Contudo ela ficou como parte integrante da memória coletiva dos vencidos. Ela deixou de ser Vila, de ser imóvel, para tornar-se móvel, itinerante, migrante. Do mesmo modo que os narradores “queimaram o chão” deste país, vagando de um lado a outro, ela também não se fixou mais em lugar algum.

A história resgatada em Terra, ponto de partida, ponto de chegada não é retilínea, nem tão pouco, circular. Tanto a linearidade, quanto a circularidade pressupõe a certeza, a racionalidade, a teleologia dos fatos sociais. O que se tem neste livro é a história probabilística e não determinística. História que se define enquanto contradição, movimento, rumos e metamorfoses.

Pautada por estes princípios metodológicos, a autora vai, à medida que tece sua narrativa, incorporando à história oral elementos da história escrita e interpretações de outros autores sobre a problemática da luta pela terra.

Portanto, Terra, ponto de partida, ponto de chegada não é um livro apologético dos assentados rurais. É, antes de mais nada um livro que analisa a luta de homens e mulheres cuja história é marcada por um violento processo de expropriação e exploração. É um livro que retrata a vida dos oprimidos, dos desclassificados, dos banidos, dos que são forçados a viver nos recantos escuros da sociedade. Além de mostrar as conquistas traduzidas pela posse da terra, o livro também revela a história daqueles que não resistiram, que se perderam pelos desvios dessa longa caminhada, impelidos por novas contingências e situações de opressão.

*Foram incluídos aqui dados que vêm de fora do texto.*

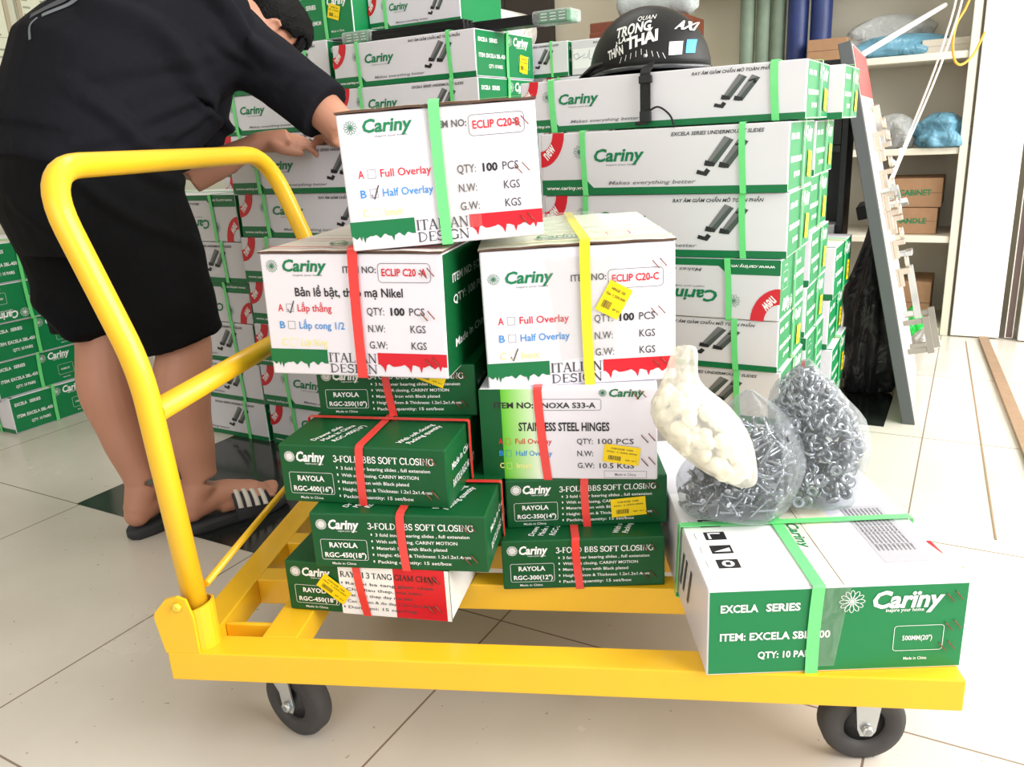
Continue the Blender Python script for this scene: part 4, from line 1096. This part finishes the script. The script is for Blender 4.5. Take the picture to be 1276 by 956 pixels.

Terra, ponto de partida, ponto de chegada é, antes de tudo, um livro destinado não somente àqueles que se interessam pelas questões agrárias, pela reforma agrária ou pela história da propriedade da terra neste país. É também destinado àqueles inconformados com a gigantesca injustiça social, com o profundo desrespeito aos direitos e às liberdades sociais. É um livro para os que acreditam que a realidade é construída com ideais, idéias, ilusões, utopias e esperanças. É um livro comprometedor, porque fere os interesses dos poderosos, sem, no entanto, cair em apologias.

Terra, ponto de partida, ponto de chegada é uma rede tecida pela autora, cujos entremeios são marcados pelo remembramento de sujeitos desmembrados pela história. Talvez seja esta a maior contribuição deste livro aos movimentos de luta pela terra no Brasil.